Gibson Receives Court Approval
for Reorganization

Gibson Brands announced Aug. 1 that the company's disclosure statement has been approved by a Delaware bankruptcy court.

The approval of the latest version of the disclosure statement, which was supported by the creditors' committee, will allow the guitar manufacturer to begin soliciting votes for its reorganization plan after filing for Chapter 11 bankruptcy in May.

Ballots will be due Sept. 14, and if the plan is approved, a confirmation hearing has been set for Sept. 27.

"We are extremely pleased by the court's approval of our disclosure statement, which is a key step toward the company's successful emergence from Chapter 11," said Henry Juszkiewicz, Gibson Brands CEO, in a statement. "Our employees have worked very hard to help us stay on track to emerge from Chapter 11 as planned, and we are grateful for the continuing support from our creditors, partners and vendors."

The reorganization plan will give private-equity firm KKR control of Gibson, according to an article published by the Nashville Post on Aug. 3.

Bloomberg reported Aug. 1 that holdout creditors, including a division of Blackstone Group, have pushed back against Gibson's reorganization under KKR, claiming a number of potential buyers have contacted Gibson about making formal bids.

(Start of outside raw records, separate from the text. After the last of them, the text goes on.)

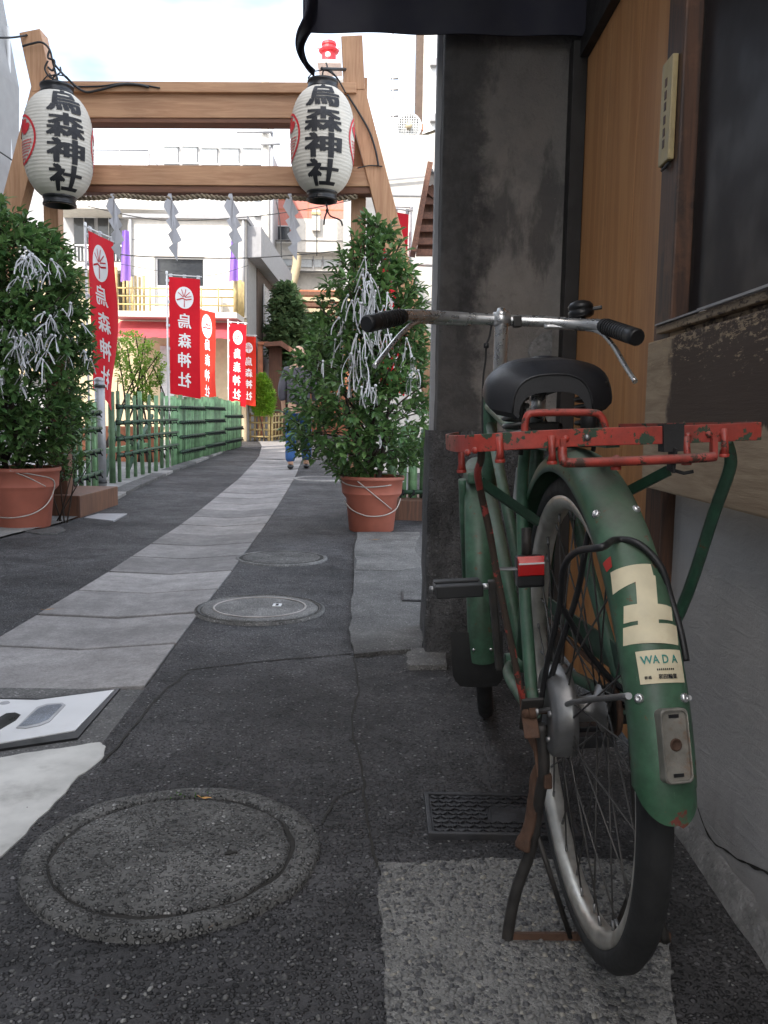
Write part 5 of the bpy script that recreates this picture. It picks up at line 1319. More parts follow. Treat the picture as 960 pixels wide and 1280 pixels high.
for px, py, n, sx, sy, L, where in ((458, 342, 7, 5, 10, .20, 'topmost in the long central bunch'), (455, 365, 12, 12, 12, .22, 'upper part of the long central bunch'), (460, 392, 11, 14, 14, .18, 'middle of the long central bunch'), (452, 425, 8, 10, 10, .22, 'lower bunch behind the left handlebar grip'), (450, 450, 11, 9, 10, .24, 'thick low bunch under the left grip'), (455, 478, 8, 8, 8, .16, 'lowest end of the central bunch'), (436, 380, 4, 5, 8, .16, 'small tuft on the path side'), (430, 400, 2, 5, 6, .14, 'pair hanging lower on the path side'), (505, 432, 5, 10, 8, .17, 'bunch nearest the pillar'), (520, 450, 5, 14, 8, .18, 'lower bunch nearest the pillar'), (510, 470, 4, 12, 8, .15, 'ragged end of the pillar bunch'), (478, 388, 3, 6, 8, .12, 'short strips pillar side of the bunch'), (484, 420, 3, 8, 10, .14, 'short strips between grip and pillar'), (404, 452, 2, 6, 8, .14, 'lone low strips on the path side'), (424, 425, 3, 5, 10, .16, 'loose strips beside the brake lever'), (432, 470, 2, 8, 8, .15, 'loose strips below the brake lever'), (474, 545, 2, 4, 6, .09, 'lone short strip just above the pot')):
    for _ in range(n): strip_at(px + random.gauss(0, sx * .8), py + random.gauss(0, sy * .9), yR0 + random.uniform(-.07, .10) + abs(px - 458) * .0028, L * random.uniform(.7, 1.1), gR, 'white paper strip, ' + where + ' in the tree beside the pillar')
gL = 'paper fortunes tied in the tree on the gate side'
yL0 = YL - .55
for px, py, n, sx, sy, L, where in ((34, 322, 9, 9, 5, .19, 'top bunch'), (42, 338, 6, 10, 8, .16, 'right half of the top bunch'), (28, 345, 4, 7, 8, .15, 'lower end of the top bunch'), (65, 395, 5, 12, 10, .12, 'first strips of the long row'), (78, 405, 6, 10, 8, .15, 'upper strips of the long row'), (12, 415, 10, 12, 8, .16, 'frame edge end of the long row'), (38, 420, 9, 12, 8, .18, 'middle of the long row'), (62, 425, 6, 10, 8, .18, 'right middle of the long row'), (92, 425, 6, 10, 8, .17, 'banner end of the long row'), (108, 435, 3, 6, 8, .16, 'last strips beside the banner'), (20, 440, 6, 10, 6, .18, 'second row near the frame edge'), (50, 445, 5, 10, 6, .19, 'second row in the centre'), (8, 475, 4, 8, 8, .15, 'lowest strips at the frame edge'), (28, 480, 3, 8, 8, .15, 'lowest strips above the trunks'), (58, 400, 3, 6, 8, .12, 'short strips above the long row')):
    for _ in range(n): strip_at(px + random.gauss(0, sx * 1.1), py + random.gauss(0, sy * 1.2), yL0 + random.uniform(-.06, .12) + max(0, px - 40) * .0045, L * random.uniform(.45, .8), gL, 'white paper strip, ' + where + ' in the large dark tree', 3)

# ================================================================ BANNERS
def banner(label, top_l, top_r, y_l, y_r, length, colour, wave, pole_dx=-.03, seed=1, mirror=True, skew=0.0, name='banner', group='red shrine banners along the fence', pole_h=None):
    random.seed(seed)
    A, B = at(*top_l, y_l), at(*top_r, y_r); base = V(A.x + pole_dx, A.y, gz(A.y))
    t = thing(name, label, 'banner', base, group)
    u_ = B - A; wd = u_.length; ux = u_ / wd; nrm = V(ux.y, -ux.x, 0).normalized()
    if nrm.y > 0: nrm = -nrm
    ph = random.uniform(0, 6)
    def cl(u, v, off=0.0):
        w_ = wave * (math.sin(v * 7 + ph + u * 2) * .6 + math.sin(u * 5 + v * 3 + ph) * .5) * (.25 + .75 * v) * (.2 + .8 * u)
        nar = 1 - .25 * abs(wave) * 6 * v * (.5 + .5 * math.sin(v * 5 + ph))
        return A + ux * (wd * u * nar + skew * v) + V(0, 0, -length * v - .02 * u * v) + nrm * (w_ + off)
    mb = MB(); mb.grid(lambda u, v: cl(u, v), 14, 40); mb.build('cloth', colour, t, True, fixn=False)
    ph_ = pole_h or (A.z + .06)
    MB().tube([base, V(base.x, base.y, ph_)], .013, 8).lathe([(.018, 0), (.018, .04), (0, .05)], V(base.x, base.y, ph_ - .02), 8).build('pole', M['white_metal'], t, True)
    MB().tube([V(base.x, base.y, A.z + .025), A + V(0, 0, .03), B + V(0, 0, .035) + ux * .03], .008, 6).build('crossbar', M['white_metal'], t, True)
    for u in (.06, .5, .94):
        p, q = cl(u - .045, 0, .004), cl(u + .045, 0, .004); mb = MB(); mb.poly([p, q, q + V(0, 0, .05), p + V(0, 0, .05)], -nrm * .016); mb.build('loop', M['white_strip'], t, True)
    for v in (.02, .2, .4, .6, .8):
        p, q = cl(0, v, .004), cl(0, v + .022, .004); mb = MB(); mb.poly([p + ux * .01, q + ux * .01, q - ux * .055, p - ux * .055], -nrm * .012); mb.build('loop', M['white_strip'], t, True)
    sx = -1 if mirror else 1
    def put(cx, cv, pts_, off): return [cl(min(max(cx + sx * x / wd, 0.0), 1.0), cv - y / length, off) for x, y in pts_]
    # crest: white disc with red fan of feathers
    R0 = wd * .29; mb = MB(); n = 28
    vs = [(0, 0)] + [(R0 * k * math.cos(2 * PI * j / n), R0 * k * math.sin(2 * PI * j / n)) for k in (.5, 1) for j in range(n)]
    mb.add(put(.5, .165, vs, .004), [(0, 1 + j, 1 + (j + 1) % n) for j in range(n)] + [(1 + j, 1 + n + j, 1 + n + (j + 1) % n, 1 + (j + 1) % n) for j in range(n)])
    cr = mb.build('crest', M['flag_white'], t, True, fixn=False)
    mb = MB()
    for a in (25, 60, 95, 130, 160):
        a = R(a); l = R0 * .8; w1 = R0 * .035
        q = [(R0 * .1 * math.cos(a) + s_ * w1 * math.sin(a), R0 * .1 * math.sin(a) - s_ * w1 * math.cos(a)) for s_ in (-1, 1)] + [(l * math.cos(a + .15) + s_ * w1 * math.sin(a), l * math.sin(a + .15) - s_ * w1 * math.cos(a)) for s_ in (1, -1)]
        mb.add(put(.5, .165, q, .007), [(0, 1, 2, 3)])
    q = [(-R0 * .8, -.02 * R0), (-R0 * .2, -.14 * R0), (R0 * .2, -.02 * R0), (R0 * .85, -.2 * R0), (R0 * .8, -.3 * R0), (R0 * .2, -.12 * R0), (-R0 * .2, -.24 * R0), (-R0 * .8, -.12 * R0)]
    mb.add(put(.5, .165, q, .0075), [(0, 1, 6, 7), (1, 2, 5, 6), (2, 3, 4, 5)])
    q = [(-.03 * R0, -.2 * R0), (.04 * R0, -.2 * R0), (.06 * R0, -.85 * R0), (-.02 * R0, -.85 * R0)]; mb.add(put(.5, .165, q, .007), [(0, 1, 2, 3)])
    mb.build('crest_lines', M['flag_red'], cr, True, fixn=False)
    for ch_, cv in zip('烏森神社', (.36, .525, .69, .86)):
        vs, fs, w_, h_ = text_mesh(ch_, 1.0, .022, .2); k = length * .125 / h_; kx = min(wd * .50, length * .14) / w_
        vs2 = [cl(min(max(.5 + sx * p.x * kx / wd, 0), 1), cv - p.y * k / length, .004 + .0006 * p.z) for p in vs]
        mb = MB(); mb.add(vs2, fs); mb.build('lettering', M['flag_white'], t, True, fixn=False)
    return t
banner('red banner with white lettering nearest the left potted tree, fluttering', (110, 288), (142, 303), 9.6, 9.15, 1.70, M['flag_red'], .085, seed=2, skew=.06)
banner('tall flat red banner with mirrored white lettering, second from the gate', (211, 346), (250, 349), 13.2, 13.0, 1.74, M['flag_red'], .022, seed=4)
banner('orange red banner half behind the tall flat red one', (248, 386), (269, 391), 16.9, 16.3, 1.74, M['flag_orange'], .03, seed=8, skew=.05)
banner('narrow red banner fourth along the fence, lower corner swinging', (287, 404), (308, 406), 19.0, 18.7, 1.74, M['flag_red'], .04, seed=12, skew=-.03)
banner('orange red banner farthest along the fence by the round conifer', (302, 420), (320, 421), 22.4, 22.2, 1.74, M['flag_orange'], .02, seed=15)
banner('red banner half hidden behind the crown of the tree by the pillar', (478, 262), (511, 268), 8.9, 8.5, 1.72, M['flag_red'], .04, seed=19, pole_dx=.29, pole_h=2.9, group='red shrine banners along the fence')

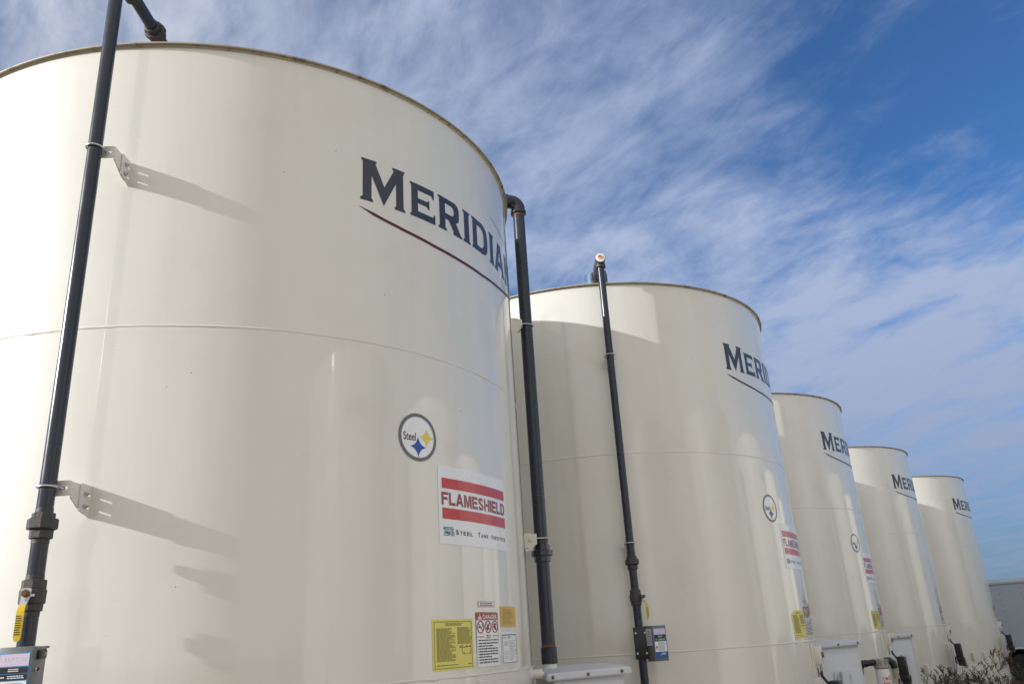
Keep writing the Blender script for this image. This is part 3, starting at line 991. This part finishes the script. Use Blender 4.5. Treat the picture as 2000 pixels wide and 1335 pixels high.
def tee_and_run(t, zc, length=1.3, uy=0.41):
    """tee on top of the riser, capped towards the front, and the pipe running back over the roof"""
    b = MB()
    b.lathe([(.036, zc - .07), (.044, zc - .068), (.044, zc - .045), (.039, zc - .04), (.039, zc)], 32)
    b.lathe([(.038, -.062), (.045, -.060), (.045, -.036), (.040, -.032), (.040, .032), (.045, .036), (.045, .060), (.042, .066), (.042, .115), (.047, .12), (.047, .16), (.038, .165)], 32, (0, 0, zc), 'Y')
    b.build('tee', 'iron', t, smooth=30)
    b = MB()
    b.lathe([(.037, -.069), (.041, -.066), (.041, -.061)], 32, (0, 0, zc), 'Y')
    b.box((0, -.071, zc), (.03, .008, .03), Matrix.Rotation(rad(8), 3, 'Y'), .002)
    c = b.build('cap', 'white_plastic', t, smooth=30)
    b = MB()
    b.box((-.004, -.0765, zc + .006), (.032, .002, .026), Matrix.Rotation(rad(8), 3, 'Y'))
    b.build('orange_tag', 'orange_plastic', c, smooth=0)
    b = MB()
    b.tube([(0, .055, zc), (0, length, zc)], .0305, 32)
    b.build('roof_run', 'slate_pipe', t, smooth=40)
    b = MB()
    b.lathe([(.036, -.052), (.042, -.049), (.042, -.022), (.036, -.020)], 8, (0, uy, zc), 'Y')
    b.lathe([(.051, -.022), (.056, -.019), (.056, .016), (.051, .019)], 8, (0, uy, zc), 'Y')
    b.lathe([(.038, .019), (.043, .021), (.043, .046), (.038, .049)], 8, (0, uy, zc), 'Y')
    b.build('roof_union', 'iron', t, smooth=25)
    b = MB()
    b.tube([(0, length - .03, zc), (0, length - .03, 4.60)], .045, 24)
    b.build('roof_drop', 'iron', t, smooth=40)
    return t


RLAB = ['grey riser pipe on the nearest tank, running off the top left of the photo',
        'grey riser pipe on the second tank, its white cap bearing an orange tag',
        'grey riser pipe on the third tank, standing in the gap behind the second tank']
risers = []
for zc, uy in ((4.868, 0.41), (4.725, 0.33)):
    rp = make_riser(zc)
    for zb in (3.855, 2.322):
        ubolt(rp, zb, .0305, .034, 0)
    tee_and_run(rp, zc, uy=uy)
    risers.append(rp)
risers.append(copy_tree(risers[1]))
for i, t in enumerate(risers):
    x, y, _ = TANKS[i]
    t.location = (x, y - RT - RISER_GAP[i], 0)
    t['label'] = RLAB[i]
for t, a in ((risers[0], rad(11)), (risers[1], rad(47)), (risers[2], rad(47))):
    valve_handle([c for c in t.children if c.name.startswith('ball_valve')][0], a)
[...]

But KKR representatives responded, saying any potential buyers would have to pay off at least $375 million of Gibson's debt first as well as the interest accrued since the company filed for bankruptcy.

According to the Bloomberg report written by Steven Church, U.S. Bankruptcy Judge Christopher Sontchi, who gave the OK to Gibson's disclosure statement, warned that he may reject Gibson’s reorganization plan proposal later this year if the guitar manufacturer's managers cannot justify their deal with KKR. If the proposal fails to win his final approval, any potential bids for the company will drop, Sontchi told Bloomberg.

"If they are making dumb decisions, Congress has given them the right to be stupid," he was quoted as saying in the Bloomberg article. "Ultimately this is going to come down to a dispute over value."

The case is Gibson Brands, Inc. 18-11025, U.S. Bankruptcy Court, District of Delaware (Wilmington).